A vrai dire, lorsque je promène mon regard sur les diverses régions du globe, c’est encore pour l’Europe que je m’inquiète le moins. Parce qu’elle mesure, me semble-t-il, mieux que d’autres, l’ampleur des défis auxquels l’humanité doit faire face ; parce qu’elle a les hommes et les instances qu’il faut pour en débattre utilement, afin d’élaborer des solutions ; parce qu’elle est porteuse d’un projet rassembleur et d’une forte préoccupation éthique – même si elle donne parfois l’impression de les assumer avec nonchalance.

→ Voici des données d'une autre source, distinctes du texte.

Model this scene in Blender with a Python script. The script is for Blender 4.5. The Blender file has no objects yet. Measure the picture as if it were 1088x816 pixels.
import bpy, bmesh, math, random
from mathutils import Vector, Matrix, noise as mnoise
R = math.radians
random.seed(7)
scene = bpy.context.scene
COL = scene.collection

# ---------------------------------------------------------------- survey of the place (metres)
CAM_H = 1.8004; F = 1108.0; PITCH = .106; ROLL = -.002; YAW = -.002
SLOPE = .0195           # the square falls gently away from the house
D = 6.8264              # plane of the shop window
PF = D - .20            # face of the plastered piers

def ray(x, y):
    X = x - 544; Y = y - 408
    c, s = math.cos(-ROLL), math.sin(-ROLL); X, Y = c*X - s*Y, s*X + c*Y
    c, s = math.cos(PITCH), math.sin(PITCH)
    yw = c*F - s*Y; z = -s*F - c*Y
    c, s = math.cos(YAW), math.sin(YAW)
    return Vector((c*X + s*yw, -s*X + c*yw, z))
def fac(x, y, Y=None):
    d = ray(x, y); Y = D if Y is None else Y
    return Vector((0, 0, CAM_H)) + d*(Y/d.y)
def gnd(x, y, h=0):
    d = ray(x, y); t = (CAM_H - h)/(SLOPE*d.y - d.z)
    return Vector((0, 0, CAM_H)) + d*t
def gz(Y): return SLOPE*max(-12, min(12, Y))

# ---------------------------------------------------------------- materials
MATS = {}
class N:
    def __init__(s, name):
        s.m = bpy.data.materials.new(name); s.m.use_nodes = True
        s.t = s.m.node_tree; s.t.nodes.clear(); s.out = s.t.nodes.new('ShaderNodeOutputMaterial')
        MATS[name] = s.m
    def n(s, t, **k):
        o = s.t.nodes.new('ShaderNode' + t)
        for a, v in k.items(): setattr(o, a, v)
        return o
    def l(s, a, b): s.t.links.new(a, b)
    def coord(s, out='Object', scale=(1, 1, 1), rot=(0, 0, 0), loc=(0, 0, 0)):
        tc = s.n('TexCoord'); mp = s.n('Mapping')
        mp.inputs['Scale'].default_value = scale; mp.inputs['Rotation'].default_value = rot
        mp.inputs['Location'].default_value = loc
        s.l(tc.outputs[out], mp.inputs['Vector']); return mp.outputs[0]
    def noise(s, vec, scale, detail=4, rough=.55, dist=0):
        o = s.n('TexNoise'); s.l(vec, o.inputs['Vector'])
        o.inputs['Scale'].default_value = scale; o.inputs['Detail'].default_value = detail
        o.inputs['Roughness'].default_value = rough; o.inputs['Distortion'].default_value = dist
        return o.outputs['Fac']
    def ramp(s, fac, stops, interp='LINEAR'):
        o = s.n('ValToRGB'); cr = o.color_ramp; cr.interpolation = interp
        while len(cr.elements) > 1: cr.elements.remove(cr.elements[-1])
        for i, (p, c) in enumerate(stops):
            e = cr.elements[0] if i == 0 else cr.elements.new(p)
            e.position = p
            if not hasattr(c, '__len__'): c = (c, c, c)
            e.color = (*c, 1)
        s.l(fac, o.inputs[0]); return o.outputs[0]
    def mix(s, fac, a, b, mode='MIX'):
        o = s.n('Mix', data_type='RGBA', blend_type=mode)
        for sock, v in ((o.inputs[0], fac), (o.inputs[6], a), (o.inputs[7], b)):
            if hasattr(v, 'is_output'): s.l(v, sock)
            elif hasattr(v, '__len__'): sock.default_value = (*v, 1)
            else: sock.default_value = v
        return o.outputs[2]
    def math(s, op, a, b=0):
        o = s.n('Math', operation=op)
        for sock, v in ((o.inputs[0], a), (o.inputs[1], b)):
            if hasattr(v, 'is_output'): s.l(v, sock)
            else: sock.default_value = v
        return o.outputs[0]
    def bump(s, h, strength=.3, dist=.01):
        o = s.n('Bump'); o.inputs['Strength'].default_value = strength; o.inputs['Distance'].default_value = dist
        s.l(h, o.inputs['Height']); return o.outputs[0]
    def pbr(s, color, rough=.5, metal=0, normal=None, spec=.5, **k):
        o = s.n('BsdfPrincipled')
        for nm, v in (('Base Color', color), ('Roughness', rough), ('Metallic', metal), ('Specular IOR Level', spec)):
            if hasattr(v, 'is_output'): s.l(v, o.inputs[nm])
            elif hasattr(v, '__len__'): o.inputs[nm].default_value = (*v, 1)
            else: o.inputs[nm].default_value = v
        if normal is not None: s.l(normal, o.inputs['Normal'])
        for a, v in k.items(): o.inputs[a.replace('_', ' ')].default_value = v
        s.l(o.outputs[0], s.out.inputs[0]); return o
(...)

Ailleurs, il n’y a, hélas, rien de comparable. Le monde arabo-musulman s’enfonce encore et encore dans un « puits » historique d’où il semble incapable de remonter ; il éprouve de la rancœur contre la terre entière – les Occidentaux, les Russes, les Chinois, les hindouistes, les juifs, etc. –, et avant tout contre lui-même. Les pays d’Afrique, à de rares exceptions près, sont en proie aux guerres intestines, aux épidémies, aux trafics sordides, à la corruption généralisée, à la déliquescence des institutions, à la désintégration du tissu social, au chômage massif, à la désespérance. La Russie peine à se remettre des soixante-dix ans de communisme et de la manière chaotique dont elle en est sortie ; ses dirigeants rêvent de reconquérir leur puissance, tandis que sa population demeure désabusée. Quant aux Etats-Unis, après avoir terrassé leur principal adversaire global, ils se retrouvent embarqués dans une entreprise titanesque qui les épuise et les égare : dompter seuls, ou presque seuls, une planète indomptable.
Même la Chine, qui connaît pourtant une ascension spectaculaire, a des raisons de s’inquiéter ; car si, en ce début de siècle, sa route paraît tracée – poursuivre sans relâche son développement économique tout en veillant à préserver sa cohésion sociale et nationale –, son rôle futur de grande puissance politique et militaire est pavé d’incertitudes graves, tant pour elle-même que pour ses voisins, et aussi pour le reste du monde. Le géant asiatique tient encore à la main une boussole à peu près fiable, mais il s’approche très vite d’une zone où son instrument ne lui servira plus.
D’une manière ou d’une autre, tous les peuples de la Terre sont dans la tourmente. Riches ou pauvres, arrogants ou soumis, occupants, occupés, ils sont – nous sommes – embarqués sur le même radeau fragile, en train de sombrer ensemble. Ce pendant nous continuons à nous invectiver et à nous quereller sans nous soucier de la mer qui monte.
Nous serions même capables d’applaudir la vague dévastatrice si, en montant vers nous, elle engloutissait nos ennemis d’abord.